2009 yılında, Aya İrini’de “Kültür ve Sanat Büyük Ödülü” dağıtım töreni yapılıyor. Kürsüde Başbakan Recep Tayyip Erdoğan.
Ödül verdiği, ödül vermekten öte “Ülkesinden umudunu kesmeyen, bedel ödemek pahasına düşünce sevdasından vazgeçmeyen, otoriter anlayışlara boyun eğmek yerine, eğip bükmeden gerçeği söyleyen aydınlar, bilgeler – yazarlar” diye en onurlu ifadelerle tebcil ettiği isimlerden biri Nazım Hikmet, diğeri Çetin Altan.
2009’dan 2021’e… Çetin Altan’ın oğlu Ahmet Altan’ın yazdıklarından başka suç isnadı olmamak üzere müebbetlik hapis talepleriyle içerde olması sembolik bir anlam taşır mı, gelinen noktayı anlamak için?
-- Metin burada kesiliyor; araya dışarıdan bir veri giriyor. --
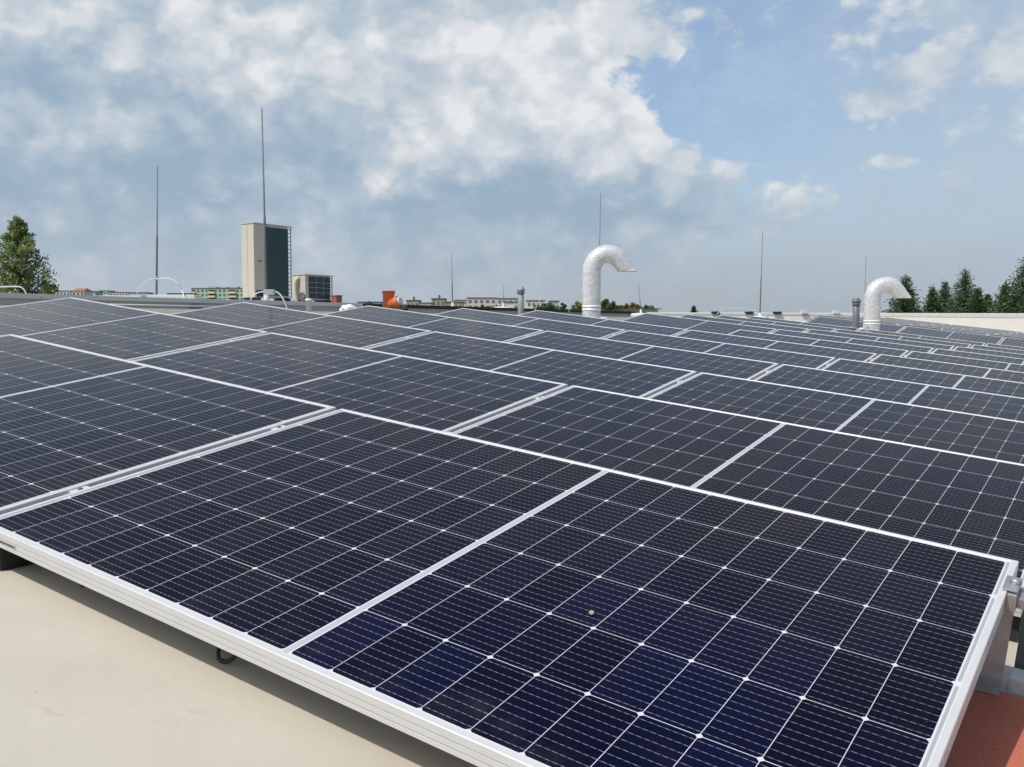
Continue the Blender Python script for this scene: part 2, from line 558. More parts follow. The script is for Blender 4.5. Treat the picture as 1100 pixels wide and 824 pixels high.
def foil_material():
    m_ = mat('crumpled_aluminium_foil', (0.95, 0.95, 0.94), 0.27, 0.30, 0.07, 9.0)
    t = m_.node_tree
    c = G(t)
    tc = c.node('ShaderNodeTexCoord')
    vo = c.node('ShaderNodeTexVoronoi', feature='F1')
    c.l.new(tc.outputs['Object'], vo.inputs['Vector'])
    vo.inputs['Scale'].default_value = 15.0
    h = c.m('ADD', c.m('MULTIPLY', vo.outputs['Distance'], 0.6), c.noise(tc.outputs['Object'], 18.0, 6, 0.65))
    bn = c.node('ShaderNodeBump')
    bn.inputs['Strength'].default_value = 0.24
    bn.inputs['Distance'].default_value = 0.02
    c.put(bn.inputs['Height'], h)
    c.l.new(bn.outputs[0], t.nodes['Principled BSDF'].inputs['Normal'])
    return m_


M_FOIL = foil_material()


def leaf_mat(name, c0, c1):
    m_ = bpy.data.materials.new(name)
    m_.use_nodes = True
    t = m_.node_tree
    c = G(t)
    b_ = t.nodes['Principled BSDF']
    tc = c.node('ShaderNodeTexCoord')
    ge = c.node('ShaderNodeNewGeometry')
    f = c.m('ADD', c.m('MULTIPLY', ge.outputs['Random Per Island'], 0.6), c.m('MULTIPLY', c.step(c.noise(tc.outputs['Object'], 0.9, 3), 0.35, 0.65), 0.4))
    c.l.new(c.mix(f, rgb(*c0), rgb(*c1)), b_.inputs['Base Color'])
    b_.inputs['Roughness'].default_value = 0.55
    tr = c.node('ShaderNodeBsdfTranslucent')
    c.l.new(c.mix(f, rgb(c0[0] * 1.6, c0[1] * 1.7, c0[2]), rgb(c1[0] * 1.6, c1[1] * 1.7, c1[2])), tr.inputs[0])
    ms = c.node('ShaderNodeMixShader')
    ms.inputs[0].default_value = 0.25
    c.l.new(b_.outputs[0], ms.inputs[1])
    c.l.new(tr.outputs[0], ms.inputs[2])
    c.l.new(ms.outputs[0], t.nodes['Material Output'].inputs[0])
    return m_


M_LEAF = leaf_mat('poplar_leaves', (0.11, 0.16, 0.055), (0.27, 0.32, 0.12))
M_LEAFY = leaf_mat('yellowing_leaves', (0.10, 0.11, 0.03), (0.26, 0.22, 0.06))
M_LEAFG = leaf_mat('mid_green_leaves', (0.05, 0.085, 0.025), (0.12, 0.15, 0.05))
M_NEEDLE = leaf_mat('spruce_needles', (0.04, 0.075, 0.036), (0.095, 0.15, 0.065))
M_BARK = mat('bark', (0.12, 0.095, 0.07), 0.9, 0, 0.3, 6.0)

# ------------------------------------------------------------------ ground and roof

bm = bmesh.new()
for s_ in (1,):
    vs_ = [bm.verts.new(c) for c in ((-6000, -3000, 0), (6000, -3000, 0), (6000, 9000, 0), (-6000, 9000, 0))]
    bm.faces.new(vs_)
M_GROUND = mat('distant_ground', (0.10, 0.11, 0.07), 0.95, 0, 0.4, 0.02)
struct(obj('ground', bm, M_GROUND))

WALL_U = -5.66        # inner face of the left parapet, along the slope
bm = bmesh.new()
poly = [(WALL_U - 0.12, -7), (7.0, -7), (7.0, 36), (-12.0, 36), (-12.0, 14.5), (WALL_U - 0.12, 14.5)]
poly = [(WALL_U - 0.12, -7), (7.0, -7), (7.0, 36), (WALL_U - 0.12, 36)]
top = [bm.verts.new((x, y, 0)) for x, y in poly]
bot = [bm.verts.new((x, y, -0.5)) for x, y in poly]
bm.faces.new(top)
bm.faces.new(bot[::-1])
for i in range(len(poly)):
    k = (i + 1) % len(poly)
    bm.faces.new((top[k], top[i], bot[i], bot[k]))
roof = struct(obj('roof', bm, M_MEMB))
roof.matrix_world = Matrix.Translation(rp(0, 0)) @ ROOF_M.to_4x4()

bm = bmesh.new()
vs_ = [bm.verts.new(c) for c in ((WALL_U, -7, 0.004), (-3.66, -7, 0.004), (-3.66, 15.4, 0.004), (WALL_U, 15.4, 0.004))]
bm.faces.new(vs_)
o_ = struct(obj('roof_edge_strip', bm, mat('dark_grey_membrane', (0.235, 0.225, 0.20), 0.85, 0, 0.2, 2.0)))  # darker grey band between the left parapet and the panel rows
o_.matrix_world = Matrix.Translation(rp(0, 0)) @ ROOF_M.to_4x4()

# body of the building under the roof (only its roof is in the picture)
bm = bmesh.new()
box(bm, -5.7, 6.8, -6.9, 35.8, -9.2, -1.9)
body = obj('building', bm, M_WHITEWALL)
body.matrix_world = Matrix.Translation(O) @ LEVEL_M.to_4x4()
tag(body, 'cream rendered building body below the sloped roof of solar panels', 'building')

# ------------------------------------------------------------------ solar panels


def frame_mesh():
    bm = bmesh.new()
    prof = [(0.0, -0.0350), (0.0, -0.0275), (0.0028, -0.0268), (0.0028, -0.0256), (0.0, -0.0251), (0.0, -0.0160),
            (0.0026, -0.0154), (0.0026, -0.0144), (0.0, -0.0138), (0.0, -0.0012), (0.0012, 0.0), (0.0102, 0.0), (0.0110, -0.0008),
            (0.0110, -0.0016), (0.0018, -0.0080), (0.0018, -0.0330), (0.0280, -0.0330), (0.0280, -0.0350)]
    loops = []
    for d, z in prof:
        loops.append([bm.verts.new(c) for c in ((d, d, z), (PW - d, d, z), (PW - d, PH - d, z), (d, PH - d, z))])
    n_ = len(loops)
    for i in range(n_):
        a, b_ = loops[i], loops[(i + 1) % n_]
        for k in range(4):
            bm.faces.new((a[k], a[(k + 1) % 4], b_[(k + 1) % 4], b_[k]))
    return bm


def glass_mesh():
    bm = bmesh.new()
    a = 0.004
    top = [bm.verts.new(c) for c in ((a, a, -0.0018), (PW - a, a, -0.0018), (PW - a, PH - a, -0.0018), (a, PH - a, -0.0018))]
    bot = [bm.verts.new((v_.co.x, v_.co.y, -0.0068)) for v_ in top]
    bm.faces.new(top)
    f = bm.faces.new(bot[::-1])
    f.material_index = 1
    for i in range(4):
        k = (i + 1) % 4
        bm.faces.new((top[k], top[i], bot[i], bot[k])).material_index = 1
    return bm


def clamp_mesh():
    bm = bmesh.new()
    box(bm, 0.001, GAP - 0.001, -0.022, 0.022, -0.016, -0.0035, bev=0.001)
    box(bm, 0.004, GAP - 0.004, -0.018, 0.018, -0.035, -0.0162)
    lathe(bm, [(0.0055, -0.0036), (0.0055, -0.0012), (0.0042, -0.0006)], Matrix.Translation((GAP / 2, 0, 0)), 10, 1)
    return bm


ORD = ['front', 'second', 'third', 'fourth', 'fifth', 'sixth', 'seventh', 'eighth', 'ninth', 'tenth', 'eleventh']
PG = 'tilted solar panels on the roof'


def panel_label(r, j, first, last):
    if r == 0:
        return ('nearest solar panel, complete, with a tan snail shell lying on its glass' if j == 0 else
                'front row solar panel cut off by the left edge of the photo')
    pos = 'left-end panel' if j == first else ('right-end panel' if j == last else 'middle panel')
    return f'{pos} of the {ORD[r]} row of solar panels counted from the camera'


proto = None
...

Kamplaşma politikalarından medet umar hale gelmek nasıl bir şeydir? İnsanların “muhalif” damgası vurularak saldırıya uğraması nedir? İnsanların “haşere” diye nitelenip “itlaf edilmesi”nden bahsedilmesi ve iktidar için bu tür söylemlerin sahipleriyle ortaklık nedir?
Ne dersiniz, Fikri Sağlar türü bir halet-i ruhiyeyi bizim arkadaşlarımız da taşıyor mu? O halet-i ruhiye nasıl tanımlanır? Bir düşüş mü, bir özgüven kaybı mı, o günden bugüne kim nasıl bir kayıp yaşadı, koşa koşa12 yıl içinde “Eski Türkiye kodları”na mı dayandık?